Abstract

Small autonomous underwater vehicles (AUVs) offer advantages in ease of deployment and recovery, covertness, and minimal logistical requirements for operation; however, speed and battery capacity can limit their effectiveness in areas where there are strong currents. While measurement of currents from these platforms is enabled by use of Doppler velocity logs (DVLs) with profiling capability, the quality of these current measurements needs evaluation. A trial was conducted in the Narrows channel of Halifax Harbour in October 2019 with coinciding tidal current measurements using fixed acoustic Doppler current profilers, drifters, and an AUV equipped with a profiling DVL. Output from a high-resolution tidal current model, Halifax Finite-Volume Community Ocean Model, has also been compared.

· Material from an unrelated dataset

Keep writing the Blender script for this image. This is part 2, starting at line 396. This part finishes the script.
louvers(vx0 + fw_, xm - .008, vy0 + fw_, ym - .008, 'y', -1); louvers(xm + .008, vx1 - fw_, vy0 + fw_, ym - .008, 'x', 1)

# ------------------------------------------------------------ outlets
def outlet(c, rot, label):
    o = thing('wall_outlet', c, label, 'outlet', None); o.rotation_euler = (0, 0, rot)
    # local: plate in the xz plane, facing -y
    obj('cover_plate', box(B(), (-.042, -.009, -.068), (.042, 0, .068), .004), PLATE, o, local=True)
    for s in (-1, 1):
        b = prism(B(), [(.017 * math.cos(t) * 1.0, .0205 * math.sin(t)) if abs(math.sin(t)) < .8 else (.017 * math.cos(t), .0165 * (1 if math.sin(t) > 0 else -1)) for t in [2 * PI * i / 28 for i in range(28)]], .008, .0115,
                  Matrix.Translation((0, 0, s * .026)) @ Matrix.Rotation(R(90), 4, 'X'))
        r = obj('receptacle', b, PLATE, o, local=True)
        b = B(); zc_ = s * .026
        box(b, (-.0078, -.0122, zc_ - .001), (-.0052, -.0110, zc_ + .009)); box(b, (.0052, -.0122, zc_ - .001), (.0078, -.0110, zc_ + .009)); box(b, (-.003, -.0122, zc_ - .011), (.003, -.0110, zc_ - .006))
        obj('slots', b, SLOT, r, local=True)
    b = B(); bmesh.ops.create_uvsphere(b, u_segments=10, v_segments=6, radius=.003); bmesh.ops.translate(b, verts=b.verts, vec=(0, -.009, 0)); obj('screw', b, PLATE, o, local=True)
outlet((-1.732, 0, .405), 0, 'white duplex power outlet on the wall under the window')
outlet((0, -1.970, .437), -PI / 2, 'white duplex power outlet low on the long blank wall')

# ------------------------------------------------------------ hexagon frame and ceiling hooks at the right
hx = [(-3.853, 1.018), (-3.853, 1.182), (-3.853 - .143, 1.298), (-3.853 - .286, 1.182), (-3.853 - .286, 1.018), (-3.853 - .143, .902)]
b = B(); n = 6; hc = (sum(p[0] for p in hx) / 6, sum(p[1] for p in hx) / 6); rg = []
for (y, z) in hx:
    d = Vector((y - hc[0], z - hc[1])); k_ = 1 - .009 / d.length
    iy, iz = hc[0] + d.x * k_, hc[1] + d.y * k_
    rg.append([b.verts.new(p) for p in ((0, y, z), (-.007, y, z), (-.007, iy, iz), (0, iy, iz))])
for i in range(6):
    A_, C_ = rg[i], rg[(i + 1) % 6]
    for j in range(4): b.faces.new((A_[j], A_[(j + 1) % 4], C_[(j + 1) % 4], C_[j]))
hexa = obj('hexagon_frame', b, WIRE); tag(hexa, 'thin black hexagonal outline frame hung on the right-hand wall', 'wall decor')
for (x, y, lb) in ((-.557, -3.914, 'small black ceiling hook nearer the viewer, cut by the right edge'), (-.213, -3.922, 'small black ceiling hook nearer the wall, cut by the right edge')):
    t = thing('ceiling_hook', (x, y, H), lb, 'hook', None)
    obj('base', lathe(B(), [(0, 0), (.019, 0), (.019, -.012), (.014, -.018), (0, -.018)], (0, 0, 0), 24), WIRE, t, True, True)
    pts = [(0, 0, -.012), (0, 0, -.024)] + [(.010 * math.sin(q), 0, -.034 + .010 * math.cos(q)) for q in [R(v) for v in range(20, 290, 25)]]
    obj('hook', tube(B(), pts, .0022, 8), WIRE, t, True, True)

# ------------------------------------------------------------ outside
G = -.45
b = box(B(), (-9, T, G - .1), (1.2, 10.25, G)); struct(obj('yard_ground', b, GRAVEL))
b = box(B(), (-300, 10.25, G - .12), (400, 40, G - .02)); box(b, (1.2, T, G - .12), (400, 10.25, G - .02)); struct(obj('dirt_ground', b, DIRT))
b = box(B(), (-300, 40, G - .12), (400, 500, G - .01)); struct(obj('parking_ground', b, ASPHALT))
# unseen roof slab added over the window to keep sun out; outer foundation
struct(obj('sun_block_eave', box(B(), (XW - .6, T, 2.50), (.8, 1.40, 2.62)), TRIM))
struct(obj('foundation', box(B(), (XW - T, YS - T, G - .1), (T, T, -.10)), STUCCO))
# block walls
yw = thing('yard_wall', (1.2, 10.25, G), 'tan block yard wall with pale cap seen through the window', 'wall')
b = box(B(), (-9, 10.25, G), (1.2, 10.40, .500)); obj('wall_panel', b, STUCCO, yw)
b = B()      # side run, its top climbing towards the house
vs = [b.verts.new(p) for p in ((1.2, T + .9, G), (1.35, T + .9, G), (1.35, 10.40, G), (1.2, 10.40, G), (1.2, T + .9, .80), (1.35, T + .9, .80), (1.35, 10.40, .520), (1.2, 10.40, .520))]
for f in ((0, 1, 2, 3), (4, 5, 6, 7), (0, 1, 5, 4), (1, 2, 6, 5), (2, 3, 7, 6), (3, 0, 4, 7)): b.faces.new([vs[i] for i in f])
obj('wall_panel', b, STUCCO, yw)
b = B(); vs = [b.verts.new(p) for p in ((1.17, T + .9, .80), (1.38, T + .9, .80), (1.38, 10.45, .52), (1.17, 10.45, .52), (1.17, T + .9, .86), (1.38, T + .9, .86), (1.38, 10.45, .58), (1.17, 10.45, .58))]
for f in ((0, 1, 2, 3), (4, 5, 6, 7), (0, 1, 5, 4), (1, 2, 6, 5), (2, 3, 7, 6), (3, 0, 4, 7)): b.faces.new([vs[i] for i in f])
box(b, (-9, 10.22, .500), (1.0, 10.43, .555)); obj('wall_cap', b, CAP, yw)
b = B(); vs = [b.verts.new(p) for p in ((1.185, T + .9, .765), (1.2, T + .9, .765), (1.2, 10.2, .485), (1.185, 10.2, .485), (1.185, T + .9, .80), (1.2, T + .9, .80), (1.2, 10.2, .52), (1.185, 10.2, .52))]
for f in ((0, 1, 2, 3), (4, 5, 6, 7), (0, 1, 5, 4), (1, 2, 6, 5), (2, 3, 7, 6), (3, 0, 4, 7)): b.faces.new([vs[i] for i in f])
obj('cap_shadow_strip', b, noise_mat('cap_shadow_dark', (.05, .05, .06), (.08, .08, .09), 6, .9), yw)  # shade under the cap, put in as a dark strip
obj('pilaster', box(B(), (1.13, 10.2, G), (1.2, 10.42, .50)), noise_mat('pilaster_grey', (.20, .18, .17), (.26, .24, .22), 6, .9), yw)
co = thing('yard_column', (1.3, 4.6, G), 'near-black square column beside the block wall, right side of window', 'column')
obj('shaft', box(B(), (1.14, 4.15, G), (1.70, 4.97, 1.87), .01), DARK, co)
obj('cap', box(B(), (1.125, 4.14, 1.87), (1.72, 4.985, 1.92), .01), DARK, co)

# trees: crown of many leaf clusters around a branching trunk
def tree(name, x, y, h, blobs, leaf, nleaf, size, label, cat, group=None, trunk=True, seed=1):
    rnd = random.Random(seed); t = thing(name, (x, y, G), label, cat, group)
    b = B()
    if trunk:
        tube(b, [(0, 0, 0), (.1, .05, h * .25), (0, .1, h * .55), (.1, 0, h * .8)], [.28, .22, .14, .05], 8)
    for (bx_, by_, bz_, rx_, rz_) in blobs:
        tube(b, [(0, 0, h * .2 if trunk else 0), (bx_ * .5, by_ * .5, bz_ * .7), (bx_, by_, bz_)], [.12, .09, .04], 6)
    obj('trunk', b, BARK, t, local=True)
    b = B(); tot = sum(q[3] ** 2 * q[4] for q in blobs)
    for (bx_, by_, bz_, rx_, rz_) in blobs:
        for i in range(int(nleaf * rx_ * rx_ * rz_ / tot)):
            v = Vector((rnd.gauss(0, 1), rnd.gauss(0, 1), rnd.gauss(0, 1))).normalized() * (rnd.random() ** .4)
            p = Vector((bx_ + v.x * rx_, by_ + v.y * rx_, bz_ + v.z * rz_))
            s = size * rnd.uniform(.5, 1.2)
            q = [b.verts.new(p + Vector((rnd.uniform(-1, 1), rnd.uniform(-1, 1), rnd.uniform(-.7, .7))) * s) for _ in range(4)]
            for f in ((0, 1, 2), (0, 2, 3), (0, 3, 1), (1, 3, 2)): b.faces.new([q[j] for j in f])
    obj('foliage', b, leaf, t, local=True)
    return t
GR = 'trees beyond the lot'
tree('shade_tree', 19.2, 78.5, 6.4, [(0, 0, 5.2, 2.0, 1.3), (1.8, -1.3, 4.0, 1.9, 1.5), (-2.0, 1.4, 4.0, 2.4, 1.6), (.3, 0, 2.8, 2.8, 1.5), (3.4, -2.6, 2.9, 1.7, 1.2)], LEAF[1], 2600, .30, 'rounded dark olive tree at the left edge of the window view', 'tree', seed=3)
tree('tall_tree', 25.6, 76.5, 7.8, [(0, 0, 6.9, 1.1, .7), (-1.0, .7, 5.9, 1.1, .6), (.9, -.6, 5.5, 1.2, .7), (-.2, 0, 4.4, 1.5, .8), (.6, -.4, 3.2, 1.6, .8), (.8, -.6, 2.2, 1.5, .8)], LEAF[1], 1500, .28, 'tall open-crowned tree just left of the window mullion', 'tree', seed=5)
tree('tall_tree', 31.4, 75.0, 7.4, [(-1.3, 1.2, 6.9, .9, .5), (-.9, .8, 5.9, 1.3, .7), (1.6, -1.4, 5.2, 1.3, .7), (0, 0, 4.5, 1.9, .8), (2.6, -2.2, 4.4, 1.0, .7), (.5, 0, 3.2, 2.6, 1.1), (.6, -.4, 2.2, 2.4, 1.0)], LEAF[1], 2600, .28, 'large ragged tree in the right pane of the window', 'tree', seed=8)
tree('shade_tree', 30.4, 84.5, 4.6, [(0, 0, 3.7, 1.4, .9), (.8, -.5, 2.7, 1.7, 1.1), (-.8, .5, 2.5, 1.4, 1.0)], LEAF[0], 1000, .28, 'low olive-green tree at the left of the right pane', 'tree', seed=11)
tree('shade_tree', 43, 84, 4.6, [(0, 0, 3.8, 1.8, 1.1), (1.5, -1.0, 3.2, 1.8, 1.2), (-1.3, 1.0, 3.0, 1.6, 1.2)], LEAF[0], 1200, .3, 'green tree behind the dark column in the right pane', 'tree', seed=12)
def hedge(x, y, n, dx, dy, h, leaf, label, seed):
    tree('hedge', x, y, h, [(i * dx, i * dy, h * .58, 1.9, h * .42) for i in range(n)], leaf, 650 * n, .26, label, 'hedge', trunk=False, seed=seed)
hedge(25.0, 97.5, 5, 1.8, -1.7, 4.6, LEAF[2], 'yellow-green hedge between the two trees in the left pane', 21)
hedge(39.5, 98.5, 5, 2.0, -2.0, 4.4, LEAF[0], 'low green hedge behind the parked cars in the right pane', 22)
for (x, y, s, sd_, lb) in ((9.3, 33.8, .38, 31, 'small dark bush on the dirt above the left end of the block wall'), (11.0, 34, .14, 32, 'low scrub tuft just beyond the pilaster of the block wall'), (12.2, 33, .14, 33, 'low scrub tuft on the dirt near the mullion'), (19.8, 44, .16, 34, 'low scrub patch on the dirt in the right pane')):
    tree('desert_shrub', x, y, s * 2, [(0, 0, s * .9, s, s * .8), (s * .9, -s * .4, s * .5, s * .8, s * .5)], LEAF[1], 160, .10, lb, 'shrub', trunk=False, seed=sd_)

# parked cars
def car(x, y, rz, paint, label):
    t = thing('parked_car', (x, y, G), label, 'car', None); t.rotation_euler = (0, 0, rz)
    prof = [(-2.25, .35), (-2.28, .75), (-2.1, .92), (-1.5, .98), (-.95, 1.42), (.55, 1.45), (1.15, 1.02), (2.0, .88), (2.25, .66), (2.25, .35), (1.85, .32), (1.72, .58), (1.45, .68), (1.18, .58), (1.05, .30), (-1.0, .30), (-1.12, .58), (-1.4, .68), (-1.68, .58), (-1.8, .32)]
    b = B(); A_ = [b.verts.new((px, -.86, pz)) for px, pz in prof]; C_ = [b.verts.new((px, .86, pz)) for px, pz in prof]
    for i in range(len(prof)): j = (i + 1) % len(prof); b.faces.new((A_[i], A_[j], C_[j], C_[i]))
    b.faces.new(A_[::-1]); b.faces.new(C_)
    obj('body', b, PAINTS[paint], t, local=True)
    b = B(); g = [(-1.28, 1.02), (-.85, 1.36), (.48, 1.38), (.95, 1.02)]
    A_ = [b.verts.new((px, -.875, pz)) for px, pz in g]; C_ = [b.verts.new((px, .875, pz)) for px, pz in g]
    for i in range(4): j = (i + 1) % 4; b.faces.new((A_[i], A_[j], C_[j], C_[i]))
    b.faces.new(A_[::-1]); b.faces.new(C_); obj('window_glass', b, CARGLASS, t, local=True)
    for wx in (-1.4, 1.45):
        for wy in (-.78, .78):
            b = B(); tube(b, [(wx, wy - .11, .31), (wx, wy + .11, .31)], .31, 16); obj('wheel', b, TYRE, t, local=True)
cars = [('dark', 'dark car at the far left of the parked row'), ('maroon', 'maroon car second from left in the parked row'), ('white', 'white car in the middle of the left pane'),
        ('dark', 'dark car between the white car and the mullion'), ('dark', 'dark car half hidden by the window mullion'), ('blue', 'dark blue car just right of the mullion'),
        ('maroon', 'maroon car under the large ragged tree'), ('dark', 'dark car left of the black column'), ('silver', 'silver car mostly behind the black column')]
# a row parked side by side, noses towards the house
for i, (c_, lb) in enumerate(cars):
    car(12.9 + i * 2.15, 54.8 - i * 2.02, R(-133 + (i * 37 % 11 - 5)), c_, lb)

The intercomparison of the current measurements and model output shows good agreement and highlights the complex structure of the tidal flow in the harbor channel. Evaluation of the AUV/DVL current measurements shows that adequate smoothing is achieved using shorter spatial/temporal averaging windows than other investigators have reported. A spatial (alongtrack) averaging bin size of 20 m, or equivalently 13 1-Hz profiles at 3-kn speed, reduces the standard deviation of the current magnitude measurements to a stable level. A shorter averaging scale allows fine enough detail in current mapping to be useful in harbor and littoral environments with strongly localized flows.